About 500 people have taken him up on his offer of an Indian meal tomorrow night at the car park of the supermarket, and he shrugs off the large figure saying he was expecting about that many in a community of Raglan’s size.

His mum is cooking. “We’re used to it, when we have functions and stuff.

“When I had my wedding, Mum did the cooking.”

In case you are wondering, his “was a love marriage”, and about 750-780 guests attended the wedding.

Satnam, who admits he did have to convince his mother to cook, is holding the free Indian dinner/cultural experience to give back to the community and to share the vibrant culture of his family.

“It gives us a chance to tell a bit about us, where we come from.”

The 25-year-old says he’s found the community to be “really helpful, friendly, made us feel welcome”, since he arrived in July.

He likes that everyone knows everyone. “I like how when you walk up the main street you have a yarn with everyone.”

He’s attempted to surf but hasn’t the time to go out.

“A lot of people have been asking me ‘do you eat curry’, ‘do you know how to make curry’,” says Satnam, who was born and raised in New Zealand but is proud of his roots.

Yes, he does eat curry “but not all the time”. His favourite is chicken, and he doesn’t cook!

The air in the apartment above the supermarket where Satnam lives is thick with the sweet smell of incense and there is what suspiciously looks like a curry bowl on the table.

Satnam’s parents, who moved to New Zealand nearly 30 years ago and live in Auckland, come from Punjab, which “is in the north or the east, you will have to google it”.

According to Google, Punjab is a state in the north of India.

His father, Tara Singh, and mother, Shaminder Kaur, import the beer Vailima from Samoa.

“If you are Punjab and you are a man you are a Singh, if you are a woman you are Kaur,” explains Satnam their different surnames.

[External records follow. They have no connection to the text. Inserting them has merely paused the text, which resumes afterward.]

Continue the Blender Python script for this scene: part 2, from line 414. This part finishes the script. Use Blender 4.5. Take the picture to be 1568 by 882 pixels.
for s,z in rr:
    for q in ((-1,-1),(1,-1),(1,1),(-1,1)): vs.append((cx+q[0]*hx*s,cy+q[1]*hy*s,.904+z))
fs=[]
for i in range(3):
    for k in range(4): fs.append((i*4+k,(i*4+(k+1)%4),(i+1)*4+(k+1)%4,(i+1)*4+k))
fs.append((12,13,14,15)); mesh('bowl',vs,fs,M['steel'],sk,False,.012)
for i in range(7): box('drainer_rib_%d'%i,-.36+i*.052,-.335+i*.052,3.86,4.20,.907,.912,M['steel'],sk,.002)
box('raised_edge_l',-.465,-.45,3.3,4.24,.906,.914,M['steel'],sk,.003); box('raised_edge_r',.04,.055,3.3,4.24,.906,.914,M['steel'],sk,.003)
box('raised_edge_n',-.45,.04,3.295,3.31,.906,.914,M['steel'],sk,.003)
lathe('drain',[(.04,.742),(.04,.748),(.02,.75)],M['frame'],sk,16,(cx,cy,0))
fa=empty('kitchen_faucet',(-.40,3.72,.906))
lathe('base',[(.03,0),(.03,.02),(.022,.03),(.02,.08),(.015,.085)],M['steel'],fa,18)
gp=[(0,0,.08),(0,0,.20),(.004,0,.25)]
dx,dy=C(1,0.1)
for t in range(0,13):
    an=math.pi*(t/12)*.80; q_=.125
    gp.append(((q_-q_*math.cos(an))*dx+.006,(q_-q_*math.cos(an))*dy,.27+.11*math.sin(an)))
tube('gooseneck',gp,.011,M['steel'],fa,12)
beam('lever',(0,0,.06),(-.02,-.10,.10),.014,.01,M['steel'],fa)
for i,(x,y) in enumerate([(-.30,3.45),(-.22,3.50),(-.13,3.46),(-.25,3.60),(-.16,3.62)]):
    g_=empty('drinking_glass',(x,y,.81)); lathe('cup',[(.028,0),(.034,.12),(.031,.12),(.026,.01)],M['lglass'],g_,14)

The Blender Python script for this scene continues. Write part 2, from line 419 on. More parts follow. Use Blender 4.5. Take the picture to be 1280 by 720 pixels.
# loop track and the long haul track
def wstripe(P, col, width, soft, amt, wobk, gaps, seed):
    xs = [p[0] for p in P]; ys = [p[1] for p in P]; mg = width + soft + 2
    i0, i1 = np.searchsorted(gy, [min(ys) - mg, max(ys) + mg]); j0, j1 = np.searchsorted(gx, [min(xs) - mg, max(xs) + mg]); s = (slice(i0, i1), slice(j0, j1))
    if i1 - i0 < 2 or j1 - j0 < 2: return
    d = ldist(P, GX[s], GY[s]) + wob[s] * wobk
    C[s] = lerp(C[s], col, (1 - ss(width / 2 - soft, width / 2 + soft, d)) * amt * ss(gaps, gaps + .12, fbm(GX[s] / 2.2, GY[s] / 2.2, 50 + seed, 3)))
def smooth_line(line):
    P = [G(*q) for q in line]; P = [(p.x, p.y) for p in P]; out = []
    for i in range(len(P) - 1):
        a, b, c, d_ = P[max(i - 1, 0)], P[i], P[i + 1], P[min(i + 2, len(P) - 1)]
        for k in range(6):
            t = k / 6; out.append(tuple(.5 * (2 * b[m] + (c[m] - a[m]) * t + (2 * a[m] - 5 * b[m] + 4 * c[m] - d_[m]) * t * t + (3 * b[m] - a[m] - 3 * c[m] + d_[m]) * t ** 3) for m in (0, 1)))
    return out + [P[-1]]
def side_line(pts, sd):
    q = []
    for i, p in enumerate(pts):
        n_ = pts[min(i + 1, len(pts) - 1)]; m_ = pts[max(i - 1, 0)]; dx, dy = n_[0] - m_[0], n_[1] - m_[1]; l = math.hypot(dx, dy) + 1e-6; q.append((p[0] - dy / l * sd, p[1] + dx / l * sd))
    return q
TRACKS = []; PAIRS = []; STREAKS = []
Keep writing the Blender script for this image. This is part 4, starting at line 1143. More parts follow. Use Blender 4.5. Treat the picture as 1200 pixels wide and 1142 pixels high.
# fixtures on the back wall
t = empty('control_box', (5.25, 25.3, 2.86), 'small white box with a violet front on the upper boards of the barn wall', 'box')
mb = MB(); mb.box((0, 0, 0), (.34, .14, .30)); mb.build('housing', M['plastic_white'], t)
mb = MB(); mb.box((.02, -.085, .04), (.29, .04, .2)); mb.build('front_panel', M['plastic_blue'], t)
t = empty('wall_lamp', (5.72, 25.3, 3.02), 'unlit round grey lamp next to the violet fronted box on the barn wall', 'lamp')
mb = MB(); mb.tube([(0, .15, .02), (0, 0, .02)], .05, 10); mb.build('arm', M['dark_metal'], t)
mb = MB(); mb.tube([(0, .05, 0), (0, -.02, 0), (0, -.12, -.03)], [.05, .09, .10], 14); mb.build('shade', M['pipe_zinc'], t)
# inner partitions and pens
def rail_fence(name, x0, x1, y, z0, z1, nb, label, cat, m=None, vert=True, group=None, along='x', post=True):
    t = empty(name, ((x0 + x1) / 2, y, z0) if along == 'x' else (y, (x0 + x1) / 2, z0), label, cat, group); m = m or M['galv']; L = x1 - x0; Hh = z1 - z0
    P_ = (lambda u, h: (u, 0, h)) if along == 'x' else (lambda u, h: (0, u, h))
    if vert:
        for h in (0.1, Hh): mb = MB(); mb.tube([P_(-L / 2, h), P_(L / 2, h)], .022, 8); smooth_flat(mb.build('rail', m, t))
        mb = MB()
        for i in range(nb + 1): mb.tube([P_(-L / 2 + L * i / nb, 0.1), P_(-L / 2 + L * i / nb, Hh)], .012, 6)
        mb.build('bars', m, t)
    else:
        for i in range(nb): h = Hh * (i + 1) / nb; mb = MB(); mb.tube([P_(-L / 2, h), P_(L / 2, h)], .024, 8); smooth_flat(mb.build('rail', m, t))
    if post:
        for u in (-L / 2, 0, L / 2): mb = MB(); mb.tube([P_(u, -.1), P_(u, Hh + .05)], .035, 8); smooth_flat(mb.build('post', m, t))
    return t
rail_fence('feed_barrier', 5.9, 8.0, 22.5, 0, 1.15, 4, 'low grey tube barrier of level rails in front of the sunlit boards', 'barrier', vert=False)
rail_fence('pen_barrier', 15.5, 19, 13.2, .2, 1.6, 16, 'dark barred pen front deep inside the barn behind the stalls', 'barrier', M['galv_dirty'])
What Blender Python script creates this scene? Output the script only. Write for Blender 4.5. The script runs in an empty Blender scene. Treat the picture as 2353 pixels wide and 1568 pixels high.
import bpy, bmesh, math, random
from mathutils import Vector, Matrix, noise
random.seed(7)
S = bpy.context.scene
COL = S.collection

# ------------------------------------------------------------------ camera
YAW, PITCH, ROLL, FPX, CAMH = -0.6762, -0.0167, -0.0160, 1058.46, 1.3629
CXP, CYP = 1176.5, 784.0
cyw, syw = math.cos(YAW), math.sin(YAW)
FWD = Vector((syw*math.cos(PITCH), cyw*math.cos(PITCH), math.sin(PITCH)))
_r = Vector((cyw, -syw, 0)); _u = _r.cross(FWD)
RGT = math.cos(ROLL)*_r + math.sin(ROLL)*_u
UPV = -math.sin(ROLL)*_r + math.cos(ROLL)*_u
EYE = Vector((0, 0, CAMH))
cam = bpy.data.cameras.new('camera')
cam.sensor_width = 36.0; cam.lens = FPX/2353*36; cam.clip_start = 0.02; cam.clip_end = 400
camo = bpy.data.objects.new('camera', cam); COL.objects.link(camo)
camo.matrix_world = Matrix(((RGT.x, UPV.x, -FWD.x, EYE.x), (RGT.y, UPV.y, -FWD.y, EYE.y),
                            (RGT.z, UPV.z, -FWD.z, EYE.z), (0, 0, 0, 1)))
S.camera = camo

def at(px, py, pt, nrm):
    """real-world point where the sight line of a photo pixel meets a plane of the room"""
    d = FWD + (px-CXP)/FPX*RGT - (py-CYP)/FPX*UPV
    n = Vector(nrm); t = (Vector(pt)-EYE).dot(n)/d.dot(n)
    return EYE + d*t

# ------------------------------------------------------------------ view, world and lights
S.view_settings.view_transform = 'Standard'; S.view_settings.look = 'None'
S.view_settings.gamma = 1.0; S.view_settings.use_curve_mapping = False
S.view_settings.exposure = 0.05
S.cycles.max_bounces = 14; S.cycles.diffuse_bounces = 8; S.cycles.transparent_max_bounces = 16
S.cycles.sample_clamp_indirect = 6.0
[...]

He says his mum once made some chicken curry for Duckas Tucka, the food caravan parked up in the Four Square car park, and it was a great hit.

People in Raglan want some authentic Indian food, “something that is fresh”, and he will be stocking “Indian spices and stuff” in the supermarket come July.

On the Friday, Shaminder will start cooking chickpea curry, chicken curry and Indian rice in the apartment at 10am.

“A few people are coming to help,” says Satnam. “My wife will be there.”

Food is not the only Indian experience for Raglan tomorrow night.  There will also a stall where you can buy Indian jewellery or get a henna tattoo. It all kicks off at 7.30pm and runs until 9pm.

Satnam has a couple of pieces of advice for his guests to help things run smoothly.

Don’t park on Bankart St, it will be rammed – or, better yet, walk down. “You will probably need to after eating all the food that will be put on.”

Also, if you can, bring a plastic chair to sit on.

Showers are forecast but Satnam is hoping for fine weather.

“We will make a call in the morning.”